Les Souliers rouges fait partie des fables les plus ambivalentes que je connaisse. Karen, une orpheline recueillie par une femme pieuse, ne commet point d'autre crime que celui d'aimer une paire de souliers rouges, de les porter à la messe et de vouloir aller danser au bal alors que sa tutrice est malade : le Diable la punit pour cela de la plus atroce des manières, la condamnant à danser durant l'éternité. Tour à tour léger, cruel et tragique, saturé de magie chrétienne, le conte relate le supplice de Karen jusqu'à sa triste rédemption. Multipliant des scènes aussi atroces que fascinantes, ce récit fait partie de ceux dont on se souvient.

Karen et ses chaussures sont les personnages principaux des Souliers rouges. Plutôt gentille, raisonnablement coquette, le caractère de l'héroïne est plutôt équilibré : comme souvent chez Andersen, la punition est disproportionnée par rapport au péché et le pardon se manifeste dans une révélation christique assimilable à la mort. Les souliers rouges, qui finissent animés d'une vie propre, incarnent à la fois le désir de paraître, la jeunesse, la vanité et la passion de vivre. Derniers cadeaux des parents pauvres de Karen, ils sont aussi empreints d'un voile mêlant tendresse, souvenir et rêve d'enfant.
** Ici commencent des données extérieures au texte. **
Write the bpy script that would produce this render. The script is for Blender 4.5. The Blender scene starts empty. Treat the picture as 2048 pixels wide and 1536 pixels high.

Je trouve la morale des Souliers rouges particulièrement injuste. Sous prétexte de vanter la piété et la modestie, le narrateur condamne ici la moindre légèreté, presque la moindre joie de vivre, tout en prônant l'uniformité et l'ostracisme de la différence. C'est un conte assez pessimiste, d'autant que le pardon demeure inaccessible à Karen dans la vie (du moins selon ma lecture). Il est intéressant de noter qu'Andersen a écrit cette histoire en songeant à sa demi-soeur, qu'il détestait, et à un souvenir d'enfance où la paire de souliers rouges a fini détruite par son père. Derrière l'apologie du pardon et de la prière se cache pour moi une forme de frustration, et l'aveu de l'impossibilité du bonheur terrestre selon la religion chrétienne.

J'ai été particulièrement choquée par l'injustice de ce conte et la cruauté presque gratuite dont il fait preuve, car le péché de Karen est bien maigre : à cet égard, il n'est pas sans rappeler La Jeune Fille sans mains des frères Grimm.